Ensemble, ils appellent à la révolte contre le spoliateur français. Les premiers mois, El Mokrani et Cheikh Aziz Ben Ahaddad allaient de victoire en victoire. Devant la formidable ampleur que prenait ce soulèvement, les militaires français ont vite fait de battre le rappel des contingents partis en France mater les communards et renversent, par là même, la vapeur.

La répression était terrible. Vaincus, les révoltés subissent le revers morbide de la défaite. Quelque 130 chefs de la rébellion ou de grandes famille sont condamnés à la déportation en Nouvelle-Calédonie.

Cette sentence est restée proverbiale dans l’imaginaire populaire algérien. A ce stade du livre, Mehdi Lallaoui va au fond de son récit et raconte comment la machine militaire française a décimé des milliers d’Algériens et envoyé les autres à l’autre bout du globe. “La nuit approche, sombres et silencieux les vaincus d’Algérie et le vaincu de la Commune, assis assis côte à côte, pensaient à eux, à ceux qu’ils laissaient, à l’effondrement de leur existence, à l’anéantissement de leur rêve de liberté…” écrit Jean Alleman, déporté de la Commune, qui partagea à Toulon la même cellule que les insurgés de 1871. Les déportés sont acheminés à partir du Fort Quélern à Brest ou de Toulon. La traversée de deux océans et de plusieurs mers sera fatale pour certains.

Pour illustrer les conditions éprouvantes dans lesquelles ils ont “voyagé” , Mehdi Lallaoui reprend, à juste titre, le carnet de bord du médecin major Dubuquois :
” 1 405 personnes à bord, 320 condamnés dont 39 Kabyles (…)”. Sur ces derniers “il y a 5 décès”. Du fait d’une nourriture inadéquate, car les preux chevaliers algériens pour des considérations religieuses ne mangeaient pas comme les autres, Le scorbut et la gangrène ont fait des ravages parmi eux. “Il se sont volontairement laissés mourir”, écrit Dubuquois.

Le désarroi de ces hommes fut incommensurable ; à mesure qu’ils s’éloignaient de leur patrie, semblait s’éteindre en eux la flamme de la vie.

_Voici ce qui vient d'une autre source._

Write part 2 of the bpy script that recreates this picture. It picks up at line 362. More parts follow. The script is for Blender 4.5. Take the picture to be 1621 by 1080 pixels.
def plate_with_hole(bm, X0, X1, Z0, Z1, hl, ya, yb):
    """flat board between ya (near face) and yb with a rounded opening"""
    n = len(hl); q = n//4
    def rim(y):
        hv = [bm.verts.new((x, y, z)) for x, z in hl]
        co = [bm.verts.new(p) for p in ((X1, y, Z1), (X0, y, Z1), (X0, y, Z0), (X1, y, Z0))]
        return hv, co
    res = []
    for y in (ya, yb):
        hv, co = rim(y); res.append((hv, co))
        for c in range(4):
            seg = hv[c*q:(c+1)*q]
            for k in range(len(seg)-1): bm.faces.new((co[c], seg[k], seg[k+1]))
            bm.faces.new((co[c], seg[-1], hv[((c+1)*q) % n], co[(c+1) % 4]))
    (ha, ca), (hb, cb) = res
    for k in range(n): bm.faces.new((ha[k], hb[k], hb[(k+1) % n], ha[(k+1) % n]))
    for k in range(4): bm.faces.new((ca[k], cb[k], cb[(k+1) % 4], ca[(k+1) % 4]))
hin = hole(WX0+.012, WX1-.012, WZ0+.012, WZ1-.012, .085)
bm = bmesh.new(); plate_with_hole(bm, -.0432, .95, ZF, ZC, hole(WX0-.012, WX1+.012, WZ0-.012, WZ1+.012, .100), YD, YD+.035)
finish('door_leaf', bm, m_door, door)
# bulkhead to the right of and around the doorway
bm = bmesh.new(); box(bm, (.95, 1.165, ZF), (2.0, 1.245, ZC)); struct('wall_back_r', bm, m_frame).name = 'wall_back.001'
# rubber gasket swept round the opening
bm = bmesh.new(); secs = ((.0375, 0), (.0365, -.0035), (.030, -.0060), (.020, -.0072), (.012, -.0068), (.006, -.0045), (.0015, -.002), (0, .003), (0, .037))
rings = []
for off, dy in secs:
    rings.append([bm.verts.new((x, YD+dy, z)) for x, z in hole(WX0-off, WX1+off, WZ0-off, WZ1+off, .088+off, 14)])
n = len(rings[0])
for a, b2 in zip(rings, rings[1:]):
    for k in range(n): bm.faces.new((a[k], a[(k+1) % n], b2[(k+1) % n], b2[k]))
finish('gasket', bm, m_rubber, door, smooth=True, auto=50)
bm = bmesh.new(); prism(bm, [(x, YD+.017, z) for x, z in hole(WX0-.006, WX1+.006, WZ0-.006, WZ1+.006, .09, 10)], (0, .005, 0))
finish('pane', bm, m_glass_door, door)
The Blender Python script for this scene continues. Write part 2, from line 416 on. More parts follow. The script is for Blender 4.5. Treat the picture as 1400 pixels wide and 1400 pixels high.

Après 140 jours environ, une nouvelle vie les attendait en Nouvelle-Calédonie. Aux côtés des droits communs et des communards, ils se réorganisent. “Un matin, dans les premiers temps de la déportation, nous vîmes arriver dans de grands burnous blancs, des Arabes déportés pour s’être eux aussi soulevés contre l’oppression”, écrivain Louise Michel dans ses mémoires. Pour ces hommes l’enfer n’était pas loin.

Cependant, des faits peu glorieux seront commis par les héros de 1871, ce que l’auteur n’essayera pas d’expliquer. En effet, lorsqu’en 1878 éclate l’insurrection canaque, Boumezrag Mokrani avec quelque “40 condamnés arabes” choisit de s’aligner avec son oppresseur pour réprimer la révolte canaque.

L’auteur reviendra longuement sur le rôle joué par les communards après leur amnistie afin de faire bénéficier les Algériens des mêmes droits qu’eux. Mais peine perdue. Si certains sont restés là-bas et y ont pris racines, Aziz Ben Ahaddad prit la fuite en direction de Sydney avant de rejoindre la Mecque.

Le hasard de l’histoire a fait qu’”au moment où s’embarquèrent de Nouméa une poignée de déportés”, le 22 août 1895, Aziz Ben Ahaddad s’éteint à Paris. Quant à Boumezrag Mokrani, il regagnera le pays en 1904. Avec ce livre, c’est immersion totale dans l’une des pages les plus sanglantes de notre pays. Algériens du pacifique a le mérite, et non des moindres, de lever un coin du voile qui entoure l’histoire nationale.